E danos inicialmente regionais, como a queda dos preços das casas e a paralisia da indústria do turismo, podem provocar um efeito dominó, incluindo uma onda de calotes e outras disrupções no mercado, com potencial de enfraquecer a economia dos Estados Unidos e iniciar uma crise.

“Uma revisão repentina das percepções dos participantes do mercado sobre o risco climático poderia desencadear uma reprecificação desordenada de ativos, o que poderia ter efeitos em cascata sobre carteiras e balanços e, portanto, implicações sistêmicas para a estabilidade financeira”, diz o relatório.

Big fires everywhere

A agência de combate a incêndios da Califórnia estima que cerca de 3 milhões das 12 milhões de residências do Estado estão sob alto risco de incêndios florestais. Um risco que começa a se tornar alto demais para ser segurado.

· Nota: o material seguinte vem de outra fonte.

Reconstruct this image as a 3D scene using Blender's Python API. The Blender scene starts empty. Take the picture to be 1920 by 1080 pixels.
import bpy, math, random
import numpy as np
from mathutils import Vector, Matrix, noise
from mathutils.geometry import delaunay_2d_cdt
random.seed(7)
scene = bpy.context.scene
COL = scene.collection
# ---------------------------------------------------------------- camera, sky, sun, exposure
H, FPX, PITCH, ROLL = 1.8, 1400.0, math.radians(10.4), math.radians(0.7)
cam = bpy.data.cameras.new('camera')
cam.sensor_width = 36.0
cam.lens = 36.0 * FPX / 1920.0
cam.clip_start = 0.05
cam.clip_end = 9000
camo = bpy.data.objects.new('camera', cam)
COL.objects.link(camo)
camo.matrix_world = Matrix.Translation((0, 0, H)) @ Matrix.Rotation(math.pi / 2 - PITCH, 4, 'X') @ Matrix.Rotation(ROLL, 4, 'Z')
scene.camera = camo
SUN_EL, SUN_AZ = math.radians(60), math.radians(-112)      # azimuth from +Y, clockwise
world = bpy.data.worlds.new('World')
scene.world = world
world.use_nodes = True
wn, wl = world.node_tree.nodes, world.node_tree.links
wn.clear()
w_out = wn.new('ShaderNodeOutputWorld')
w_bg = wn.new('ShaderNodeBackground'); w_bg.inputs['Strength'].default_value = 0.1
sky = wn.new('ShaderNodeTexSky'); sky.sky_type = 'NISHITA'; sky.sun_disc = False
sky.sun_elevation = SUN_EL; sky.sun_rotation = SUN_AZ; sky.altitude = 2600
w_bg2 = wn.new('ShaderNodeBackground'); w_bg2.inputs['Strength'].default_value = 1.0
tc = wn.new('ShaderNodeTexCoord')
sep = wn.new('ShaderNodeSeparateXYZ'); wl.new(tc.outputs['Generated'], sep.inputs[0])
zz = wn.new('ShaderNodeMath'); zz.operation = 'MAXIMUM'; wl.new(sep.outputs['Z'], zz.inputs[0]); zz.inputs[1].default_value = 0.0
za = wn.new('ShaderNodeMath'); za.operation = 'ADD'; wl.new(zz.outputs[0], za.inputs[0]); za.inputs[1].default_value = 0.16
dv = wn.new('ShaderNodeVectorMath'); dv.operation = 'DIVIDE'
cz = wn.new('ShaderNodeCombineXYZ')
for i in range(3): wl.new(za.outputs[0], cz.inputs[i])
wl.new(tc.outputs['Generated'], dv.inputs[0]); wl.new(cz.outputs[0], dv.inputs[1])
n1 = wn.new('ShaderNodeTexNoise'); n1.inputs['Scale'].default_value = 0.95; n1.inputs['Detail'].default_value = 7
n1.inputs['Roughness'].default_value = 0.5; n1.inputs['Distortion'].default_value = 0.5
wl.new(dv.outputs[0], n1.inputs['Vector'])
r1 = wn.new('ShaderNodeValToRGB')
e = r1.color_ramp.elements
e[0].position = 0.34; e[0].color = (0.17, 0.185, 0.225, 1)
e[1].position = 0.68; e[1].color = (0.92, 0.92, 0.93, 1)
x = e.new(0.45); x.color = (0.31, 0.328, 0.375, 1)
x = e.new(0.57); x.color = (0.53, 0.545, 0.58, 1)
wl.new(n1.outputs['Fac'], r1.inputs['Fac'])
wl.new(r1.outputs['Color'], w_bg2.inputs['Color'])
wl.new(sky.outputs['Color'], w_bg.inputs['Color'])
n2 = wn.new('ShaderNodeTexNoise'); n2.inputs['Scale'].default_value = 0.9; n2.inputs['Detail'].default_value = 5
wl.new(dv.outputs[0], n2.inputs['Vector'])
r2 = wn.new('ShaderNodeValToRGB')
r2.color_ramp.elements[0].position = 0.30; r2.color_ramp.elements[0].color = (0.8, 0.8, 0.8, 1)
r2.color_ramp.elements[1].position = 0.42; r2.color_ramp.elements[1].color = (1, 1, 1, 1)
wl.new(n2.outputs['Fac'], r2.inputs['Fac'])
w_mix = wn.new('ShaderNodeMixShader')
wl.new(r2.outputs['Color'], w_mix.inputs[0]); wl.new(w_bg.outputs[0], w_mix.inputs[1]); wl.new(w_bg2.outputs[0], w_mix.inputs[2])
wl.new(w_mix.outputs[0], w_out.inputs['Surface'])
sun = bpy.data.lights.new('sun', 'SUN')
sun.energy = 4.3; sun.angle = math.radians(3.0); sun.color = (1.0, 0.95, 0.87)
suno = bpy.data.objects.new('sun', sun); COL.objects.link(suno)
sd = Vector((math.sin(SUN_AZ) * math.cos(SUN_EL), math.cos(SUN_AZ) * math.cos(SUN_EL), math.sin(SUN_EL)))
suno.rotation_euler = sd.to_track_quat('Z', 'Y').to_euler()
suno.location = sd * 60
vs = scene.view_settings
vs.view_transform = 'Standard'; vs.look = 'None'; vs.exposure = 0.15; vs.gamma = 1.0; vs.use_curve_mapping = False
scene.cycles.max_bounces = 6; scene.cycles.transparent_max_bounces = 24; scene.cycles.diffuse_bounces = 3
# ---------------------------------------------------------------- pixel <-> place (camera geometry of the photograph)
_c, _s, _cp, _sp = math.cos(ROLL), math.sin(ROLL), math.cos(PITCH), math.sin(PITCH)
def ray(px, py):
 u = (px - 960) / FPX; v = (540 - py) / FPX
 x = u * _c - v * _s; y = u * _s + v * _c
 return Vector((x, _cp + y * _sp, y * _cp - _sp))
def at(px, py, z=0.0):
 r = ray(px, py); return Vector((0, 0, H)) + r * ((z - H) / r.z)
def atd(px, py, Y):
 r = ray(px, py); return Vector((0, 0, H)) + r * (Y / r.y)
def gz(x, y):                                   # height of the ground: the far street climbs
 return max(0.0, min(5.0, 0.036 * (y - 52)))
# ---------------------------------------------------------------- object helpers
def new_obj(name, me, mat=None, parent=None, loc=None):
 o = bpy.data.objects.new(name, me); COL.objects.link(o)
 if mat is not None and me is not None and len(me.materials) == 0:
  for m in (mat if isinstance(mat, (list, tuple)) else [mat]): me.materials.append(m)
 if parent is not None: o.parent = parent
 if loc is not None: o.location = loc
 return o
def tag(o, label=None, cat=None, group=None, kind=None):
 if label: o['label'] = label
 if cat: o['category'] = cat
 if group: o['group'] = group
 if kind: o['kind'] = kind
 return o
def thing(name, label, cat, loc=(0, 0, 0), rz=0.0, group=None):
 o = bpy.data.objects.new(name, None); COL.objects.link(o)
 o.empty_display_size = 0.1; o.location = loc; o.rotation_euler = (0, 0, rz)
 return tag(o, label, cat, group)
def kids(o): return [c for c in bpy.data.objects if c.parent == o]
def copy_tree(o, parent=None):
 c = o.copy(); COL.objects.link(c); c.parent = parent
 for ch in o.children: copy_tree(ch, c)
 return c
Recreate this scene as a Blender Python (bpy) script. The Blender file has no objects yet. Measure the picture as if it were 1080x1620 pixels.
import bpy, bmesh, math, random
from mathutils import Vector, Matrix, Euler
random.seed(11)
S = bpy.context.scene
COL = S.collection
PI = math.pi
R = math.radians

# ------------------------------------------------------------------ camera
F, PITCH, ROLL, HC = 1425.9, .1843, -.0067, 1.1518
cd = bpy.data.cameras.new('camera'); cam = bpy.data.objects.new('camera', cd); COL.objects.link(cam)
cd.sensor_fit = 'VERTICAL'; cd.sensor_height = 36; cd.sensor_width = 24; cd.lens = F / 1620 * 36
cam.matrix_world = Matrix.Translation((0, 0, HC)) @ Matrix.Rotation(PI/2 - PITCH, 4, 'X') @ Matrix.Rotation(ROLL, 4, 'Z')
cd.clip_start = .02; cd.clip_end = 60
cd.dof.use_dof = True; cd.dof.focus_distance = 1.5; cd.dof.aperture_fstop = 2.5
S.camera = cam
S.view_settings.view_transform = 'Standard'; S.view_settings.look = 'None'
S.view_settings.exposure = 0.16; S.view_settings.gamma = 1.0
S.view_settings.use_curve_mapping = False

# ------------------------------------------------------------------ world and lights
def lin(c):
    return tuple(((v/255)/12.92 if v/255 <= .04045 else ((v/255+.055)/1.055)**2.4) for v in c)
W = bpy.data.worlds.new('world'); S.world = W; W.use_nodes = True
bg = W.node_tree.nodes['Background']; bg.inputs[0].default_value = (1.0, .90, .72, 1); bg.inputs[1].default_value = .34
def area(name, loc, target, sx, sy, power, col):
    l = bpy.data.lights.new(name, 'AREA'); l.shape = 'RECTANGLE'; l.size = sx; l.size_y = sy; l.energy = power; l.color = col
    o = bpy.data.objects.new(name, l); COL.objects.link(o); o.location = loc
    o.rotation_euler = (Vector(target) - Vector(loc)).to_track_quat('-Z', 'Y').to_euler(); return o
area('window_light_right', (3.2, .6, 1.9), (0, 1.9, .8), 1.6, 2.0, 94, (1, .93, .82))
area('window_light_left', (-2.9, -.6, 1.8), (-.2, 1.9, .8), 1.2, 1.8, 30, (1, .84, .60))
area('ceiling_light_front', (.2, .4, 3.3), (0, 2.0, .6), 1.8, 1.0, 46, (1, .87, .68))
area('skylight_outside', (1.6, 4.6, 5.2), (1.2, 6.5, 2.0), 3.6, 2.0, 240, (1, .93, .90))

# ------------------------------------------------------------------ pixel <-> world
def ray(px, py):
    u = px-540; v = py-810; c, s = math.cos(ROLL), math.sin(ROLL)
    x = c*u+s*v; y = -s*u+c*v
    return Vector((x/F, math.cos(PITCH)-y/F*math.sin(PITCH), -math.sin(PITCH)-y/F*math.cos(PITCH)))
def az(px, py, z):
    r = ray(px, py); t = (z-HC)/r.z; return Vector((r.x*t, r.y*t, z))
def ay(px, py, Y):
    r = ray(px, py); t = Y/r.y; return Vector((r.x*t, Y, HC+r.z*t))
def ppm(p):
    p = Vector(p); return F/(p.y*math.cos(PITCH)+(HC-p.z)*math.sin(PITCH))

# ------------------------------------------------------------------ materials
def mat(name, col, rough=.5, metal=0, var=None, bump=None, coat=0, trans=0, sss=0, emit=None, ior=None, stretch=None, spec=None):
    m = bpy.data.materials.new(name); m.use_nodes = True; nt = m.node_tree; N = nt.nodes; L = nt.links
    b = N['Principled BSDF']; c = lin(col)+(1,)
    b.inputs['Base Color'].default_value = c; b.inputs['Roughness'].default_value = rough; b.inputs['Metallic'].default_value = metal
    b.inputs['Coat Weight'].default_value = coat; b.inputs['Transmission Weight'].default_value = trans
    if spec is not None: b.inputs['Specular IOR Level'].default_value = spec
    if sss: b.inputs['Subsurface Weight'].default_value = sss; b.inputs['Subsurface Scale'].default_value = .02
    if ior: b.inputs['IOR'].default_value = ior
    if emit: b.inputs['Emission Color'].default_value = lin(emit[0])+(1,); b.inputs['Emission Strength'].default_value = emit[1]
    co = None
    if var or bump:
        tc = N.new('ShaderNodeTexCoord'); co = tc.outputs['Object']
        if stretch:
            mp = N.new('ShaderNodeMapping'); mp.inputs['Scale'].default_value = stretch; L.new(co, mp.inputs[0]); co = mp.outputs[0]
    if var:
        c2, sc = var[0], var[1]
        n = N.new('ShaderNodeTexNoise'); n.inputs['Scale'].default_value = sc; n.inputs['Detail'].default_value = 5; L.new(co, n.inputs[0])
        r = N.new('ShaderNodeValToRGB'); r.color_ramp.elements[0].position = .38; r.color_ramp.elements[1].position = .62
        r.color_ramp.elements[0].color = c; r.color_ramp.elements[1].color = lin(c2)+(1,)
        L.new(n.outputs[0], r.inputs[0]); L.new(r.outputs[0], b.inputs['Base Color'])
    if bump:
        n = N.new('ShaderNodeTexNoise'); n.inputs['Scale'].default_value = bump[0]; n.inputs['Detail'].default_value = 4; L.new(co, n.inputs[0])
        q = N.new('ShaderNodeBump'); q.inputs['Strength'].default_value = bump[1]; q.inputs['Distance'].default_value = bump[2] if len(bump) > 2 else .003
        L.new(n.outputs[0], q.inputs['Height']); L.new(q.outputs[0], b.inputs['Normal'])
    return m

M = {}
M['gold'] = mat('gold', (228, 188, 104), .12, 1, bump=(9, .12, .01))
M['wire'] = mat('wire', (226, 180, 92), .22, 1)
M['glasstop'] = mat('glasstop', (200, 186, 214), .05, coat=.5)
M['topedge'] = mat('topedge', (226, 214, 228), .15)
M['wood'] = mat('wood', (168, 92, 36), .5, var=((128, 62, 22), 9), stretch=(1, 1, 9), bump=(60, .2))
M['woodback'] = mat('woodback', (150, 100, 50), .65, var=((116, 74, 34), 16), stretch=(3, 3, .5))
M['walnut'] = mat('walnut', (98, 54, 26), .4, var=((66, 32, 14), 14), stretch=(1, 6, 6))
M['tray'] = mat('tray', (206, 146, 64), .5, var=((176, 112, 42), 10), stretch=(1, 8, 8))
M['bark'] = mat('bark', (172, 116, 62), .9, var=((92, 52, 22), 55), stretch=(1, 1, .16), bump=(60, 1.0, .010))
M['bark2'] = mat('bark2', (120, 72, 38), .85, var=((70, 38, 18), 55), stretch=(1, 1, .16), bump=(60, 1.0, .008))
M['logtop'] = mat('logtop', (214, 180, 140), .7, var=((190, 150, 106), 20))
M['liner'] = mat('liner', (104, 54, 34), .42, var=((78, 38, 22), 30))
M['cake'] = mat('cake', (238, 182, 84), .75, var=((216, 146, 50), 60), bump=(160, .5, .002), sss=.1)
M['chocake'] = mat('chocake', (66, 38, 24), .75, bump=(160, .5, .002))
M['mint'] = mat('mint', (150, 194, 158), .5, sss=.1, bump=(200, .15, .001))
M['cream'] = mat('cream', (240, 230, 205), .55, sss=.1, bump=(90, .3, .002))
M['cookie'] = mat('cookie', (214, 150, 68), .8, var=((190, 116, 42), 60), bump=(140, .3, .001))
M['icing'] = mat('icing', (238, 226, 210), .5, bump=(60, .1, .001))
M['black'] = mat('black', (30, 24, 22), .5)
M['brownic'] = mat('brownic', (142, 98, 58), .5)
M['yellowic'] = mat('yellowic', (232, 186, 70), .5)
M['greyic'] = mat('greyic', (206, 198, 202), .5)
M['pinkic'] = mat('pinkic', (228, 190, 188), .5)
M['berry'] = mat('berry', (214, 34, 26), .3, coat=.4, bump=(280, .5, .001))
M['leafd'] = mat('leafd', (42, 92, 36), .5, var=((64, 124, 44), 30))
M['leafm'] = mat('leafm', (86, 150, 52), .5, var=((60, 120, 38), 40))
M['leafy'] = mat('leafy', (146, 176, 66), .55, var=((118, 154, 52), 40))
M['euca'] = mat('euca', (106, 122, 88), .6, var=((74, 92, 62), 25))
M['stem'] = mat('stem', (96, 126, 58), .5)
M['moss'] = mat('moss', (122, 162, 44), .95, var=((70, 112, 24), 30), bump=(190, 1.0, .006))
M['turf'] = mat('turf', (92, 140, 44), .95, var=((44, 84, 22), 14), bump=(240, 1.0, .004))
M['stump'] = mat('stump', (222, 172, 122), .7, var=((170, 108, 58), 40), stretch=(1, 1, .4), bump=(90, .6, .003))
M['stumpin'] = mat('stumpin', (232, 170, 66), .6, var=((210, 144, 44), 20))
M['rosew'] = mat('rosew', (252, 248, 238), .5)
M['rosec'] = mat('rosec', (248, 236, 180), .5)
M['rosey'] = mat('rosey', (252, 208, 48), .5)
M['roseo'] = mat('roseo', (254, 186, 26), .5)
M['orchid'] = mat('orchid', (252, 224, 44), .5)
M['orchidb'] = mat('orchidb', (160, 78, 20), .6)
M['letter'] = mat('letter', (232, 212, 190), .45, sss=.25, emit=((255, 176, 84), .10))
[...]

Em 2018, depois da maior temporada de incêndios em termos de prejuízos materiais e mortes, muitas seguradoras já se recusaram a renovar apólices, por exemplo.

“Você pode contar a mesma história em termos de aumento do nível do mar, inundações e tempestades mais intensas e seu impacto no valor dos imóveis residenciais”, disse à Reuters Dave Jones, um ex-comissário de seguros da Califórnia que é membro do painel que elaborou o relatório.

Jones, que agora integra a Nature Conservancy, chamou o relatório de uma análise ‘abrangente’ dos riscos para todos os mercados financeiros.

Hora de agir

Depois de alertar que a mudança climática já impacta ou irá impactar todas as facetas da economia americana, incluindo infraestrutura, agricultura, propriedades residenciais e comerciais, bem como saúde humana e produtividade do trabalho, o relatório lista uma série de recomendações às autoridades financeiras do país.

A primeira delas é que todos os reguladores financeiros levem em conta os princípios desenvolvidos pela Task Force on Climate-Related Financial Disclosures (TCFD), que se firmou como o padrão de mensuração e reporte de riscos climáticos.

Outra recomendação é para que os reguladores exijam das empresas listadas a divulgação de suas emissões de gases de efeito-estufa nos escopos 1 (diretas) e 2 (relativas a compra de energia). E, conforme sejam desenvolvidas métricas confiáveis para medir as emissões de escopo 3 (de clientes), sua divulgação também devem se tornar obrigatória.